You'll notice, I've tried a sleep() function to halt the php script to hopefully give it time to finish. This is an ineligent, and problematic way of doing things, because I have to put a large amount of time to insure it works every-time, but I don't want the user to wait longer than she / he has to.
Mind that file-systems often use caches to reduce the load. Normally you won't notice, but sometimes you need to clear the cache if you need to have the real information. Check the configuration of your file-system if your issue is file-system related.
PHP itself uses a cache as well for some file-operations, so clear that, too.
See clearstatcache to clear the PHP stat cache.
Take note that this is a "view" issue, the file is actually deleted on disk, but PHP might still return it's there (until you clear the cache).

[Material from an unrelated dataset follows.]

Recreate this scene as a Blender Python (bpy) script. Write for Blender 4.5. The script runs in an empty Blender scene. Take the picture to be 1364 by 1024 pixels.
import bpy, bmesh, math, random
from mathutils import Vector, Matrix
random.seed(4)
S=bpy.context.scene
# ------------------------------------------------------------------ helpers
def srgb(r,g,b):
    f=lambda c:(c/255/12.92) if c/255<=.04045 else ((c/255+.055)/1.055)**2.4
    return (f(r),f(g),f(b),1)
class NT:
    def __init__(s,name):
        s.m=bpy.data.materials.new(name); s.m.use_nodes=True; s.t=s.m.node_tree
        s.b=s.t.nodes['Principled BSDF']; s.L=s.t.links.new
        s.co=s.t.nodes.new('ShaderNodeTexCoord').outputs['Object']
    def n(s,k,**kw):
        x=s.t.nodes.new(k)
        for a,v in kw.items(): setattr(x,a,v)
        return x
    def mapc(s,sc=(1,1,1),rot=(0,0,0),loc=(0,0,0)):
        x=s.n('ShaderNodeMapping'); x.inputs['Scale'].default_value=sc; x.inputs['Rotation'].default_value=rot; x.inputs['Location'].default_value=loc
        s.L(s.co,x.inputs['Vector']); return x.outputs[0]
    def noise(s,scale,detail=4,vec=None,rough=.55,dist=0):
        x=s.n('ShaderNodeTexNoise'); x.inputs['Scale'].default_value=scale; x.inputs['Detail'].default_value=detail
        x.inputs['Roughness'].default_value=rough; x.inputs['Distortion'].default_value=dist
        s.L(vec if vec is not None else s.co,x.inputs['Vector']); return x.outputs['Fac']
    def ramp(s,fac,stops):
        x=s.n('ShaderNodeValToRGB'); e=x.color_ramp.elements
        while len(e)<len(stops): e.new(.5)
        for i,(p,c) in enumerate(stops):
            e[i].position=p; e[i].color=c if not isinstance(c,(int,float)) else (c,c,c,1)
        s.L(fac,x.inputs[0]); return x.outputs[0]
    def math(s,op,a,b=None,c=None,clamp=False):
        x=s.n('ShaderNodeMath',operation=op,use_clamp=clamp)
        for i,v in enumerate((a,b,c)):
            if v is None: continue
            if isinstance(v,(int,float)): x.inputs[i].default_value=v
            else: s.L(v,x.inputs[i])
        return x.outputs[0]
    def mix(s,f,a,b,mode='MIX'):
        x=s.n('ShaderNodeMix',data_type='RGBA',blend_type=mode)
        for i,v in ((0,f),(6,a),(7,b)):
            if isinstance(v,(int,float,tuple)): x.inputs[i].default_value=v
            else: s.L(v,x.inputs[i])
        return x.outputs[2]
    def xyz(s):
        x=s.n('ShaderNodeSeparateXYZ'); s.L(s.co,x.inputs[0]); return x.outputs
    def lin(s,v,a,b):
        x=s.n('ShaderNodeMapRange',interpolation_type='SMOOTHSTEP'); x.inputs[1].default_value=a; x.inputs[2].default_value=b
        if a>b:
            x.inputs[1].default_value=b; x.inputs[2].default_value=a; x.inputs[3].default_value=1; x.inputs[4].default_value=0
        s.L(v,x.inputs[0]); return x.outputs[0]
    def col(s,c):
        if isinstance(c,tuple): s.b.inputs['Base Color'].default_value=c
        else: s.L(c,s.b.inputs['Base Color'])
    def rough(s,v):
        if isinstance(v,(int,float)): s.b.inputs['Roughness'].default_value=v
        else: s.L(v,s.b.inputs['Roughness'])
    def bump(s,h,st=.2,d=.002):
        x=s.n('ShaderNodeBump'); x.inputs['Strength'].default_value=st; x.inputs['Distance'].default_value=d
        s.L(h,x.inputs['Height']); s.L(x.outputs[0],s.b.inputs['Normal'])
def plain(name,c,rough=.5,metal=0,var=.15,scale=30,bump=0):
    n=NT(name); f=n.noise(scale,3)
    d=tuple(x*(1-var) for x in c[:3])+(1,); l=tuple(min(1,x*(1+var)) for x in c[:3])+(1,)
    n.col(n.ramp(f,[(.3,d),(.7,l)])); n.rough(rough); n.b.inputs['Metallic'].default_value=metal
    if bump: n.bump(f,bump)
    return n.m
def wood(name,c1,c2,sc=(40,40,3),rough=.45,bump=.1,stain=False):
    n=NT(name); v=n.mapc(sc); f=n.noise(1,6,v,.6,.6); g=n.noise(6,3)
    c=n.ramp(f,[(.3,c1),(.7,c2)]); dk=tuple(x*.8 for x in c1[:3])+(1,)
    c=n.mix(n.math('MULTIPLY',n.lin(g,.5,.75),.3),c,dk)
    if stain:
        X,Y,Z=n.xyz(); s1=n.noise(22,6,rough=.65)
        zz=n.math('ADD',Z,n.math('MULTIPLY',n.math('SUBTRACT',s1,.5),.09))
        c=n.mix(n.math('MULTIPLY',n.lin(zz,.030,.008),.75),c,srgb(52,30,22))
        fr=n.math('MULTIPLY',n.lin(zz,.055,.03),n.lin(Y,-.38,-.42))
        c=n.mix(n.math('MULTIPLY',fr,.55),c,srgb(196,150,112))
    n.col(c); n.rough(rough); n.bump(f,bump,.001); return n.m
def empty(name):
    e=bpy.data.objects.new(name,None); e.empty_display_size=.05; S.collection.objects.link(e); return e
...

I suppose they are not asynchronous, because they return a result telling if the operation was successful or not.
I believe the problem happens because when you run scandir after making the modifications, it may be using "cached" data, from memory, instead of re-scanning the file system.
rename() is not, but unlink() is asynchronous on Windows.
Because there seems to be no way of waiting for a pending delete to finish, this answer suggests to rename a file before deleting it. PHP does not seem to do that, so you can assume it's asynchronous.
To use any file operation you are required to use the $_SERVER["DOCUMENT_ROOT"] to make that work. In case you wont do it.. the real operation wont work properly. Also in case you are using the Linux Server then you will be required to set the permissions for the folders in which you want to perform the file operation.
And mind it both the operations are synchronous they are not asynchronous. It also depends on the type of the server or the OS that you are using.